|A Noble Tribute.| Claiming him for their own, those for whom he had labored provided for his burial. The rajah who followed the bier as chief mourner built a handsome monument on which he is represented as kissing the hand of his dying friend. The East India Company placed a memorial in the church at Madras with the inscription, “Sacred to the Memory of Christian Frederick Schwartz whose life was one continued effort to imitate the example of his blessed Master. He, during a period of fifty years, ‘went about doing good.’ In him religion appeared not with a gloomy aspect or forbidding mien, but with a graceful form and placid dignity. Beloved and honored by Europeans, he was, if possible, held in still deeper reverence by the natives of this country of every degree and sect. The poor and injured looked up to him as an unfailing friend and advocate. The great and powerful concurred in yielding him the highest homage ever paid in this quarter of the globe to European virtue.”
Thus died this godly man. To those whose aim is heavenly peace we commend such a life as his. To those whose ambition includes a desire for earthly honor we commend him also.
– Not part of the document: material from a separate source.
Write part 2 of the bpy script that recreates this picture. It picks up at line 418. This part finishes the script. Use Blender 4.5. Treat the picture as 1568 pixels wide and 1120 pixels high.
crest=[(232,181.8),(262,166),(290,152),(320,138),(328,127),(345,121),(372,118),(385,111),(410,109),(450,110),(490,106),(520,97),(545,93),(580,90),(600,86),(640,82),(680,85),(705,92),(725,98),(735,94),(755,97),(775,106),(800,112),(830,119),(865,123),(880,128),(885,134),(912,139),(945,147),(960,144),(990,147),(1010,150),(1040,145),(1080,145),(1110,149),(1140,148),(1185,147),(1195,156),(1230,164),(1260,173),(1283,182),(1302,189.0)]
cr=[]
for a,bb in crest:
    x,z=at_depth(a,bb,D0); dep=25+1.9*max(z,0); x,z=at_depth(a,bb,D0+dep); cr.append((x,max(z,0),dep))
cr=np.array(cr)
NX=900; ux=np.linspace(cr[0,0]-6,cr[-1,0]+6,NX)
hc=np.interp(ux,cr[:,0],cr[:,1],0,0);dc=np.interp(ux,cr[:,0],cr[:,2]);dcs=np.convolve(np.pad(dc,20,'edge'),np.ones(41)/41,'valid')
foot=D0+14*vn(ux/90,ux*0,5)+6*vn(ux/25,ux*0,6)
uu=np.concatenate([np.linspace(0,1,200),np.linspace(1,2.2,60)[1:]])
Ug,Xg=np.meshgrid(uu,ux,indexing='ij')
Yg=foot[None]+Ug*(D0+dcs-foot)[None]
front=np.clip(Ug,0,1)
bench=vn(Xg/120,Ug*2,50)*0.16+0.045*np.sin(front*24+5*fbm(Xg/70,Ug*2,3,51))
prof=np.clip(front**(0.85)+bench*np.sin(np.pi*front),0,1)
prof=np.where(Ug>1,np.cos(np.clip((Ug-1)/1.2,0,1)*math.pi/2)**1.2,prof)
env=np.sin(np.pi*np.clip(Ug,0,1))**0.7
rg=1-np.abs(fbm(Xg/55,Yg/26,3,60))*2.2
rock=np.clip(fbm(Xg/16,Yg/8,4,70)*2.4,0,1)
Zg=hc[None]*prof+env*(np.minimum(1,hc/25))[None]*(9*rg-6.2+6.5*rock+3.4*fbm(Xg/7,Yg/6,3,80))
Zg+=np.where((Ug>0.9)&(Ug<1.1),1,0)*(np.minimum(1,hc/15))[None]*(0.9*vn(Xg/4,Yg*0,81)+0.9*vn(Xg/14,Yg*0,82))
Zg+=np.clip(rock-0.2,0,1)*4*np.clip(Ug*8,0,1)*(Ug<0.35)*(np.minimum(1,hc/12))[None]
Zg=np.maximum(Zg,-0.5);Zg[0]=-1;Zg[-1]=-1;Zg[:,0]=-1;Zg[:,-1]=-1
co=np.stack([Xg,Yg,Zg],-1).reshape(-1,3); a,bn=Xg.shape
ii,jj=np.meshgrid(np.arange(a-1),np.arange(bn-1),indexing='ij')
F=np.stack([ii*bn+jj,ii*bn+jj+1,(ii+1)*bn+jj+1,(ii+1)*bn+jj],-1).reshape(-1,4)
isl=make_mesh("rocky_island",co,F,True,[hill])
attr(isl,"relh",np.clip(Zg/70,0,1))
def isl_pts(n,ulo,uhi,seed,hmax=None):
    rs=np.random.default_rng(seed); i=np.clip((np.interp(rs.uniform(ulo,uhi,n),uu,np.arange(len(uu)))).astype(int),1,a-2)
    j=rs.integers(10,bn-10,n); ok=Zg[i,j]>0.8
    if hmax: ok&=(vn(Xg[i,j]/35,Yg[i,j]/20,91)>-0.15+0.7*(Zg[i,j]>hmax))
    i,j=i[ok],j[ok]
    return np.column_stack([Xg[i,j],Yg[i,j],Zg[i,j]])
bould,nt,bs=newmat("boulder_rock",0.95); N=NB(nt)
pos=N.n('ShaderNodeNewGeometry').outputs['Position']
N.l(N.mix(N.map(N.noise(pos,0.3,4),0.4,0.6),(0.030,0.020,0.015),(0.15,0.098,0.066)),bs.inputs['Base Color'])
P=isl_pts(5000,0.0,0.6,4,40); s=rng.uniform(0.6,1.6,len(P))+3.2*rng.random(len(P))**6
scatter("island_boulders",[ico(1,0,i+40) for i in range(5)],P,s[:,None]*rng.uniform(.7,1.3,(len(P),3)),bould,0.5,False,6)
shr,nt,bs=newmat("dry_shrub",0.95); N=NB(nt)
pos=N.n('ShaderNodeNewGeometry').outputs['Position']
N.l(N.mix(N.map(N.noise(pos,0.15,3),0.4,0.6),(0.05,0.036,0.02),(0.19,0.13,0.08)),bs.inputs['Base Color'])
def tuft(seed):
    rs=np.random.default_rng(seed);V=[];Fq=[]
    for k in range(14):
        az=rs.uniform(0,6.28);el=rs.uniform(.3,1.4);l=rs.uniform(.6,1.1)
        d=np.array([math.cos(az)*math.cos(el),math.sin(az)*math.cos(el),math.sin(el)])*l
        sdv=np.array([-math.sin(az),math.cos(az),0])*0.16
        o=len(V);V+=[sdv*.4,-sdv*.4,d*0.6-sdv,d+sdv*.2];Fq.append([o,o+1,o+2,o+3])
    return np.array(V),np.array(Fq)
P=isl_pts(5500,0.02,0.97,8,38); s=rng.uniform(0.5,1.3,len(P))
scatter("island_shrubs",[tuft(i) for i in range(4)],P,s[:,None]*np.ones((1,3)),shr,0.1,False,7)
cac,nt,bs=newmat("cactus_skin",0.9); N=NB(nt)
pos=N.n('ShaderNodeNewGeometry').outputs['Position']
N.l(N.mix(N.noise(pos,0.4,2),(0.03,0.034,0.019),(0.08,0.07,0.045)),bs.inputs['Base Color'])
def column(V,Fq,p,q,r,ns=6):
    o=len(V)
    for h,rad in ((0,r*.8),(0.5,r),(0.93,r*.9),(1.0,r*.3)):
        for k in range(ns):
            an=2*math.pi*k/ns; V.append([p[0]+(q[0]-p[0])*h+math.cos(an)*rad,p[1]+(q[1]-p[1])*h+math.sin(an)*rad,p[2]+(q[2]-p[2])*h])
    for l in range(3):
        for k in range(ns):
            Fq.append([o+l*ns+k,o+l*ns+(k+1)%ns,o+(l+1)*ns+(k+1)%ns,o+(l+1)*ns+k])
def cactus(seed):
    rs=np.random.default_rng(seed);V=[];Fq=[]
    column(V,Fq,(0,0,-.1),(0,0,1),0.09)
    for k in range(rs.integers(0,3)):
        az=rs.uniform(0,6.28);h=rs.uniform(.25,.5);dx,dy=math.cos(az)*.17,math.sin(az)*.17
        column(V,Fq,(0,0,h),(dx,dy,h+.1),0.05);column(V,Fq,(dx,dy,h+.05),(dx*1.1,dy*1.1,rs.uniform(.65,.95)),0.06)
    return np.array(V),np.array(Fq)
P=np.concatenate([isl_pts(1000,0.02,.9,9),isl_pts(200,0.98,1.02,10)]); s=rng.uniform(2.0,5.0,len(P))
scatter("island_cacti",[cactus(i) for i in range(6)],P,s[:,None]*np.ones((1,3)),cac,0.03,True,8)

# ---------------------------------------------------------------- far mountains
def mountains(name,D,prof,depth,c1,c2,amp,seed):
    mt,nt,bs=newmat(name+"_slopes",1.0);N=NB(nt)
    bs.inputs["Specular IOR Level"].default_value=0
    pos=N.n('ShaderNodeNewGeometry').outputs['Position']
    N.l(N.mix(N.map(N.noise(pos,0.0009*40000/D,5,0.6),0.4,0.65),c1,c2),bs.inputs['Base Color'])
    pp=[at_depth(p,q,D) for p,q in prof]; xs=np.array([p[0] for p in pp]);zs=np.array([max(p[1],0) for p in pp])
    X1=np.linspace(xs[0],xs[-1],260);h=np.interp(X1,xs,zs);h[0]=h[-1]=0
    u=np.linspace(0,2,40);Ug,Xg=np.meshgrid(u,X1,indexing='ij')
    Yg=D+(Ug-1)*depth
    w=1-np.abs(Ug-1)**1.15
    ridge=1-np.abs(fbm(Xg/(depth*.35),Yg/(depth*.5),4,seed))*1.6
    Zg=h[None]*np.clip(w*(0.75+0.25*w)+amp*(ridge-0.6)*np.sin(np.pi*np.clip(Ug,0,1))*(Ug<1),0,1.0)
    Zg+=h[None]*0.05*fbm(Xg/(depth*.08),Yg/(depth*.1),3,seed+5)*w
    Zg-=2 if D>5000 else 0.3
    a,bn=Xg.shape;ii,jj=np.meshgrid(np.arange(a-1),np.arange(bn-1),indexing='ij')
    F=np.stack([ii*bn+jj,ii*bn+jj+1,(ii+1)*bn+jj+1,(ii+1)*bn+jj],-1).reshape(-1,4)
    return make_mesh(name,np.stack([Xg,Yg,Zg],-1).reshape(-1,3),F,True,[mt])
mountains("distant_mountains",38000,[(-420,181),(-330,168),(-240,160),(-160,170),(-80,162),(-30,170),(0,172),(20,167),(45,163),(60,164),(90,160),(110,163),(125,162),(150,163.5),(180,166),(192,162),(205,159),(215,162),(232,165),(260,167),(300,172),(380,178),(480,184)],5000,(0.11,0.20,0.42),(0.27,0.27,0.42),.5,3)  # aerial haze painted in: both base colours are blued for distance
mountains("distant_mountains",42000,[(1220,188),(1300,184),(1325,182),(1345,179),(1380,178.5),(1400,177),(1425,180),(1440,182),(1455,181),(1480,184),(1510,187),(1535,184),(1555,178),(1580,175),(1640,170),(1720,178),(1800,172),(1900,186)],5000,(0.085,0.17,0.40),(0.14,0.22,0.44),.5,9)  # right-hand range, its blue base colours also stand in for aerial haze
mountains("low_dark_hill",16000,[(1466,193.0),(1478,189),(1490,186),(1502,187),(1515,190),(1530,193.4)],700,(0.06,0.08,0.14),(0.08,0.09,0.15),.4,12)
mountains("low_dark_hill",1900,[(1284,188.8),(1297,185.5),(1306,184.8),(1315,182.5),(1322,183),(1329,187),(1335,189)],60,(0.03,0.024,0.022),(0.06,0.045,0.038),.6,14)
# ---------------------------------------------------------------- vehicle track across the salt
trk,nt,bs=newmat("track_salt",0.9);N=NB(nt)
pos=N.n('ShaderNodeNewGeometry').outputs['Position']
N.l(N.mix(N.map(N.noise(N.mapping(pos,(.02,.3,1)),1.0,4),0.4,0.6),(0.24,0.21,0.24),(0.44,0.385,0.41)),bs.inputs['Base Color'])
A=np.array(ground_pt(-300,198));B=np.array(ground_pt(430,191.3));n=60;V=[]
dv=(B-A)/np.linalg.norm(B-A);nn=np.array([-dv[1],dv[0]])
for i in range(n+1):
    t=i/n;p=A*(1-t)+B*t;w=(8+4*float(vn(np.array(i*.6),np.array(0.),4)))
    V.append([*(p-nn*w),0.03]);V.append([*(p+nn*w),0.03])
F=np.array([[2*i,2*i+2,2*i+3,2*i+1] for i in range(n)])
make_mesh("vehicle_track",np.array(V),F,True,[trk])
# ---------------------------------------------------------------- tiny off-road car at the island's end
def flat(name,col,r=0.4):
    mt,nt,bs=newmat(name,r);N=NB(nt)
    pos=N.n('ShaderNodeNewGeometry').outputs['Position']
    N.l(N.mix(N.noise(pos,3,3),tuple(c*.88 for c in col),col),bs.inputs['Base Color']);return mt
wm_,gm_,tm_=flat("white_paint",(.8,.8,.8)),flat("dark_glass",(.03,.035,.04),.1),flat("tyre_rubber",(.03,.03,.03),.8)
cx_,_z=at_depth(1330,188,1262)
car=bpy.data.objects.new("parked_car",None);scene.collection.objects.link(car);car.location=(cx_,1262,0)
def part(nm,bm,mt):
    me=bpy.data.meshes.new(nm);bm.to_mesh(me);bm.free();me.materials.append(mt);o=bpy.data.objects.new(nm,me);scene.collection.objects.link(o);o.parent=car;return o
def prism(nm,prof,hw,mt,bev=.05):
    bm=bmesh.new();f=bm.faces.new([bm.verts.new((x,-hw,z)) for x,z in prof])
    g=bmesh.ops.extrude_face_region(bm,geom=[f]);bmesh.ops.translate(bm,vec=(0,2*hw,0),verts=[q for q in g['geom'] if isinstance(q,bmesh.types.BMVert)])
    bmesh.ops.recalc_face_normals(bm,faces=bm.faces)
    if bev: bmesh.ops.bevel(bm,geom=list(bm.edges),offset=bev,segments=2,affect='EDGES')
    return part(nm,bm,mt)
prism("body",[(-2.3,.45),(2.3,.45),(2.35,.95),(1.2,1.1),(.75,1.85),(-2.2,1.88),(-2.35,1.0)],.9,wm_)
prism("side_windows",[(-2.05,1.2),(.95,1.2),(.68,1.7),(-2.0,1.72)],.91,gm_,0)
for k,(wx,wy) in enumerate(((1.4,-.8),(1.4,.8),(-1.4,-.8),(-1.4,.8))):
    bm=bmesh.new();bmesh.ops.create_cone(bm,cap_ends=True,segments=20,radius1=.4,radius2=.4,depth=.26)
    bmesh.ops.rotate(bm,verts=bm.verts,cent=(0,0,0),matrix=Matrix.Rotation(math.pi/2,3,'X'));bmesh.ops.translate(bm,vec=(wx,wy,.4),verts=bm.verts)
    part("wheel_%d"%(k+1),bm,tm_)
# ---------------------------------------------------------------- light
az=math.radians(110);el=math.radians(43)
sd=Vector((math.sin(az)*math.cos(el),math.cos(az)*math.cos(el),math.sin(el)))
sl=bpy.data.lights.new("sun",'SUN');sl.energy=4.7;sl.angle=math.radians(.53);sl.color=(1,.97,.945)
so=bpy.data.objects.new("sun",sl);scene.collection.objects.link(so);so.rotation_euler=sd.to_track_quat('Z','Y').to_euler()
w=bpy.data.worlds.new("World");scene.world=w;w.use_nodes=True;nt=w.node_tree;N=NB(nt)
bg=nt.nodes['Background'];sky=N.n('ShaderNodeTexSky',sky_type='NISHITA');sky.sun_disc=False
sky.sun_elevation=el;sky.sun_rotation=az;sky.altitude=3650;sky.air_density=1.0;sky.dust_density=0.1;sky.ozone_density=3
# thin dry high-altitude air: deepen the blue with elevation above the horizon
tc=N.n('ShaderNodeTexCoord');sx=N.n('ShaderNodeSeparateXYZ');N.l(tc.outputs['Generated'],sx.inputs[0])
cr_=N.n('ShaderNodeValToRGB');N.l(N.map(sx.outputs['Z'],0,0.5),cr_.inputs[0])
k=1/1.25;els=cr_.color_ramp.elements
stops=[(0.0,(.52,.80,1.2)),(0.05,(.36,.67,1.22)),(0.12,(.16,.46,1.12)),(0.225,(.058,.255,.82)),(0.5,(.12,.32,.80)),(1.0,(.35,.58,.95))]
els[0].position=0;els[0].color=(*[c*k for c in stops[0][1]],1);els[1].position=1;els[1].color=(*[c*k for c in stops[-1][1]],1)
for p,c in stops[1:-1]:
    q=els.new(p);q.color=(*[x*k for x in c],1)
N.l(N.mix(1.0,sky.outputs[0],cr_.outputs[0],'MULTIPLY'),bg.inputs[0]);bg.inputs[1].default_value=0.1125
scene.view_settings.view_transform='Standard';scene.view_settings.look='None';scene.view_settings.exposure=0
The young rajah added to his handsome memorial another tribute composed by him and engraved on the stone which covers his body.
“Firm wast thou, humble and wise,
Honest, pure, free from disguise;
Father of orphans, the widow’s support,
Comfort in sorrows of every sort:
To the benighted, dispenser of light,
Doing and pointing to that which is right.
Blessing to princes, to people, to me,
May I, my father, be worthy of thee.”